Poi hai avuto modo di incrociare due dei tuoi idoli.
Si è stato bellissimo. Giravo e vedevo un mondo. Ho incrociato Serena Williams, il mio idolo da una vita, mi sembrava un universo parallelo. L’ho guardata da lontano, le ho detto: ‘ti amo’. Ma non mi ha sentito. Io vedo più la persona dell’atleta, vedo quello che ha fatto e per me Serena è leggendaria. La metto davanti a tutti perché è l’emblema dell’atleta. Ho visto fuori dal villaggio LeBron James, un altro che mi piace un sacco. Mi era andata bene perché ho beccato i miei due preferiti.
Uno sportivo molto importante, uno che ha fatto la storia una volta ha detto: "Sognare è necessario, anche se nel sogno va intravista la realtà". Tu come ti poni?
Bisogna essere obiettivi. Se pensi il mio limite è vuole dire che già te lo sei messo. Se ti metti come limite 10.80, non fai 10.79 ma 10.90. L'unico limite che ti puoi mettere è quello che ti metti tu da solo. Tre anni fa c'erano i Mondiali indoor a Belgrado, realizzai un'intervista per la federazione dicendo che sarei voluta arrivare in finale. Cosa che mai nessun'italiana aveva fatto. Mi dissero che forse avevo alzato troppo il tiro. Tre anni dopo li ho vinti. Quando hai un obiettivo grande quasi sembra incredibile anche solo dirlo. Sarebbe incredibile dire che una donna italiana possa disputare una finale dei 100 metri. Ora spero di diventare la prima in finale ai Mondiali.

Purtroppo ti è anche capitato di vivere episodi di razzismo, l'Italia è un paese razzista?
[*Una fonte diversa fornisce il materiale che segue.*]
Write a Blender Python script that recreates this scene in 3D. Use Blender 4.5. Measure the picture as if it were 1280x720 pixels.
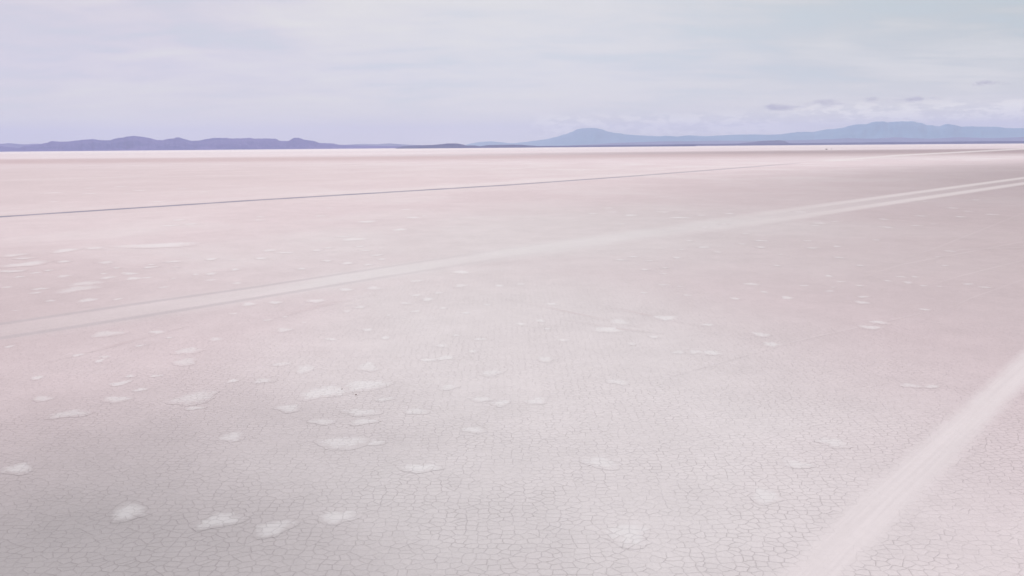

Il razzismo c’è ovunque ma in certo posti è più evidente. Il problema secondo me è che se ne parla poco e se ne parla solo quando ci sono determinate situazioni. Quella volta che mi capitò quell’episodio a Roma ero con mia sorella e con degli amici. Lì una donna mi disse: ‘Sporca negra'. Io mi arrabbiai. Le dissi: ‘A me puoi dirlo, ma non posso stare zitta'. Io non vorrei mai dare un esempio sbagliato né ai miei figli né a mia sorella e non bisogna stare zitti. Perché in Italia si pensa che bisogna essere superiori, ma bisogna dire le cose come stanno. Quando una persona fa una cosa brutta glielo devi fare capire.
Sei anche nota per i tuoi look che cambi spesso, come mai?
Ogni gara è diversa e per me è come entrare in un personaggio differente. Ogni gara cerco sempre interpretarla in base a come vorrei atteggiarmi, come vorrei interpretare a volte ho avuto le extension rosse, perché magari voglio interpretare una donna sicura di sé, a volte sono andata in gara con due codini perché volevo essere più spontanea. Le gare sprint tra quelle dell'atletiche sono le più creative, ogni gara è diversa e va interpretata in modo diversa, quello è anche il nostro palcoscenico.